**DIRECTIONS**
Starting at the first line of the listing below, repeat each line up to and including the one containing "return MB.build(s, *a, **k)". Leave out pictures.
___ PROVIDED MATERIAL ___
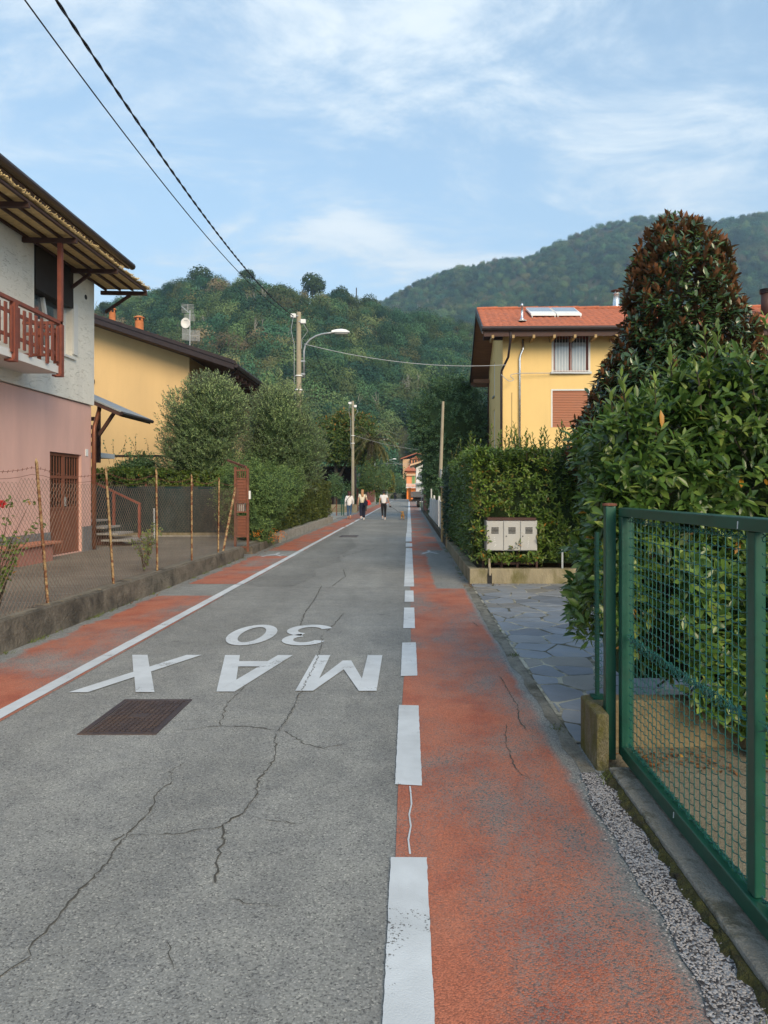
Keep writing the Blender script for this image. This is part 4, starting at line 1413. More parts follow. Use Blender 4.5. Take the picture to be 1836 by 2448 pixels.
grid_panel(436, 784, 453, 812, False, 9, 3)
grid_panel(455, 789, 477, 815, False, 9, 1)
grid_panel(434, 727, 464, 746, True, 7, 2)
grid_panel(440, 751, 466, 766, True, 7, 1)
MB().bar(pA(434, 732), pA(452, 748), .025, .025).build('boom', M['galv'], an)
g = MB().lathe([(.02, -.03), (.12, -.01), (.185, .04), (.175, .045), (.11, .0), (.02, -.02)], n=18)
px_, py_, pz_ = pA(444, 773)
g.v = [(px_ + x, py_ - z, pz_ + y * 1.15) for x, y, z in g.v]
g.build('dish', M['white_frame'], an, smooth=True)

# ------------------------------------------------------------------ bright yellow house on the right
HO = Vector((4.35, 33.0, 0))
ROT = Matrix.Rotation(R(-1.6), 4, 'Z')
yh = thing('house', 'bright yellow house with red tiled roof, solar panels and brown roller shutters', 'house', (0, 0, 0))
yh.location = HO
yh.rotation_euler = (0, 0, R(-1.6))
MH = Matrix.Translation(HO) @ ROT


class HB(MB):                    # shapes given in the house's own axes: x along the front, y to the back
    def build(s, *a, **k):
        s.v = [tuple(MH @ Vector(p)) for p in s.v]
        return MB.build(s, *a, **k)


SIDE = 7.6
EZ, RZ = 8.95, 10.85
W1 = (2.33, 3.97, 7.15, 8.84)
W2 = (2.30, 3.94, 4.58, 6.28)
g = HB()
g.facade((0, 0, 0), (1, 0, 0), (0, -1, 0), 22, EZ + .25, [W1, W2, (12.2, 13.8, 7.15, 8.84)], .18)
g.facade((0, SIDE, 0), (0, -1, 0), (-1, 0, 0), SIDE, 8.6, [(2.9, 3.6, 6.6, 8.4), (2.9, 3.6, 3.0, 5.9)], .10)
g.add([(0, 0, 8.6), (0, SIDE, 8.6), (0, SIDE, 8.75), (0, 3.2, RZ - .1), (0, 0, EZ + .25)], [(0, 1, 2, 3, 4)])
g.build('wall', M['yellow2'], yh)
for z0, z1 in ((6.6, 8.4), (3.0, 5.9)):
    f_ = HB().box(.04, .11, SIDE - 3.6, SIDE - 2.9, z0, z1).build('window', M['curtain'], yh)
    HB().box(-.08, .1, SIDE - 3.66, SIDE - 2.84, z0 - .07, z0 - .002).build('sill', M['galv'], f_)


def win(w, parent=yh):
    x0, x1, z0, z1 = w
    fr = HB()
    for a in ((x0, x0 + .09), (x1 - .09, x1), ((x0 + x1) / 2 - .06, (x0 + x1) / 2 + .06)):
        fr.box(a[0], a[1], .10, .17, z0, z1)
    for a, b in ((x0 + .09, (x0 + x1) / 2 - .06), ((x0 + x1) / 2 + .06, x1 - .09)):
        fr.box(a, b, .101, .169, z0, z0 + .09)
        fr.box(a, b, .101, .169, z1 - .14, z1)
    fr = fr.build('window', M['red_wood'], parent)
    HB().quad((x0, .15, z0), (x1, .15, z0), (x1, .15, z1), (x0, .15, z1)).build('pane', M['sky_glass'], fr)
    g = HB()
    for side in ((x0 + .08, (x0 + x1) / 2 - .08), ((x0 + x1) / 2 + .08, x1 - .1)):
        n = 20
        for i in range(n):
            xa, xb = side[0] + (side[1] - side[0]) * i / n, side[0] + (side[1] - side[0]) * (i + 1) / n
            g.quad((xa, .143 + .006 * (i % 2), z0 + .1), (xb, .143 + .006 * ((i + 1) % 2), z0 + .1), (xb, .143 + .006 * ((i + 1) % 2), z1 - .3), (xa, .143 + .006 * (i % 2), z1 - .3))
    g.build('curtain', M['curtain_w'], fr)
    n = 13
    for i in range(n):
        x = x0 + .02 + (x1 - x0 - .04) * i / (n - 1)
        HB().box(x - .007, x + .007, -.02, .002, z0 + .02, z1 - .05).build('bar', M['white_metal'], fr)
    HB().box(x0, x1, -.025, .003, z0 + .04, z0 + .06).build('bar', M['white_metal'], fr)
    HB().box(x0 - .12, x1 + .12, -.10, .12, z0 - .10, z0 - .002).build('sill', M['galv'], fr)
    g = HB()
    for q in ((x0 - .07, x0, z0, z1 + .07), (x1, x1 + .07, z0, z1 + .07), (x0, x1, z1 + .001, z1 + .07)):
        g.box(q[0], q[1], -.012, -.002, q[2], q[3])
    g.build('surround', M['white_frame'], fr)
    return fr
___
**ANSWER TO THE EXERCISE**
Keep writing the Blender script for this image. This is part 4, starting at line 1413. More parts follow. Use Blender 4.5. Take the picture to be 1836 by 2448 pixels.
grid_panel(436, 784, 453, 812, False, 9, 3)
grid_panel(455, 789, 477, 815, False, 9, 1)
grid_panel(434, 727, 464, 746, True, 7, 2)
grid_panel(440, 751, 466, 766, True, 7, 1)
MB().bar(pA(434, 732), pA(452, 748), .025, .025).build('boom', M['galv'], an)
g = MB().lathe([(.02, -.03), (.12, -.01), (.185, .04), (.175, .045), (.11, .0), (.02, -.02)], n=18)
px_, py_, pz_ = pA(444, 773)
g.v = [(px_ + x, py_ - z, pz_ + y * 1.15) for x, y, z in g.v]
g.build('dish', M['white_frame'], an, smooth=True)

# ------------------------------------------------------------------ bright yellow house on the right
HO = Vector((4.35, 33.0, 0))
ROT = Matrix.Rotation(R(-1.6), 4, 'Z')
yh = thing('house', 'bright yellow house with red tiled roof, solar panels and brown roller shutters', 'house', (0, 0, 0))
yh.location = HO
yh.rotation_euler = (0, 0, R(-1.6))
MH = Matrix.Translation(HO) @ ROT


class HB(MB):                    # shapes given in the house's own axes: x along the front, y to the back
    def build(s, *a, **k):
        s.v = [tuple(MH @ Vector(p)) for p in s.v]
        return MB.build(s, *a, **k)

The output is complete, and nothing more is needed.